Loan Terms are the length or duration of the time to pay off the loan. It could either be a Fixed rate mortgage or an Adjustable Rate Mortgage. The length of time to pay off the loan can be either: 10, 15, 20, 25 or 30 years, respectively. The loan term of today’s mortgage loan can be tailored to fit any family’s need and budget. Whether you are looking to pay off the mortgage loan in a short period of time, or keep the house only for a short time, we have a loan program for you.
Fixed Rate:
- Fixed rate and payment that cannot move up and fixed throughout the entire life of the loan.
- 30 years fixed – the most commonly used option;
- 15 years fixed – primarily beneficial to pay off the mortgage loan in a short period of time. Builds equity easier and faster than any type of loan.

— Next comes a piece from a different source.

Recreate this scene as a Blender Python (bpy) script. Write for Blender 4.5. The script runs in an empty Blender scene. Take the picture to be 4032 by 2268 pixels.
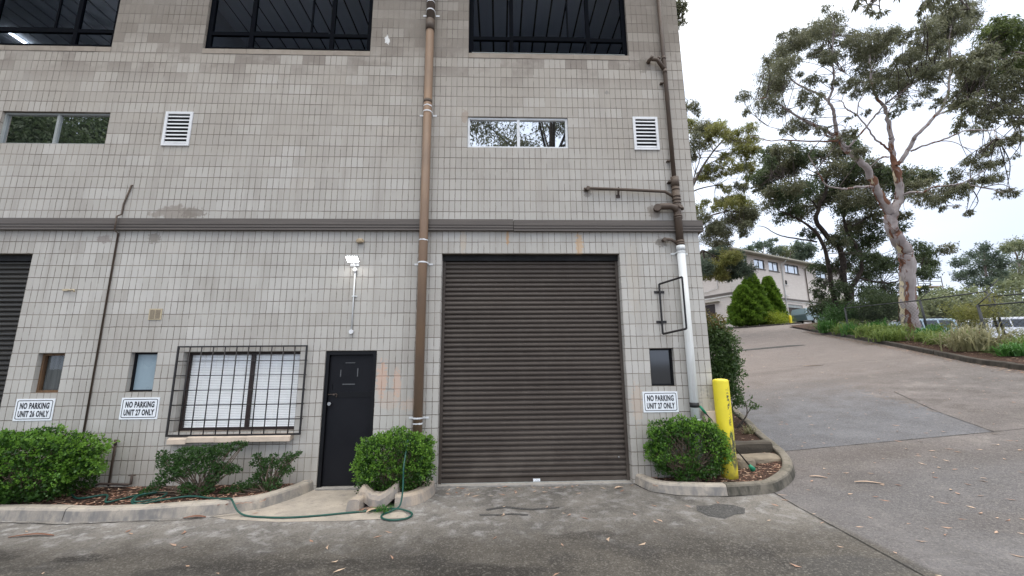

- 20 or 10 years fixed – in between the 15 and 30-year term but not as popular because the rate on 10 years is about the same as 15 years; the rate on 20 years is almost the same as 30 years.
Adjustable Rate:
- Adjustable rate that fluctuates and is not fixed throughout the life of the loan. Composed of an index and a margin. The index is a rate set by market forces and published by a neutral third party. A margin is an agreed upon number of percentage points that is added to the index to determine the rate and final payment.
- 3 years – rate is fixed for first 3 years then adjust after 3 years;
- 5 years – rate is fixed for 5 years and adjusts thereafter;
- 7 years – rate is fixed for 7 years and adjusts thereafter;
- 10 years – rate is fixed for 10 years and adjusts thereafter;
- Interest Only – considered a temporary loan and resets to an adjustable rate after the initial period.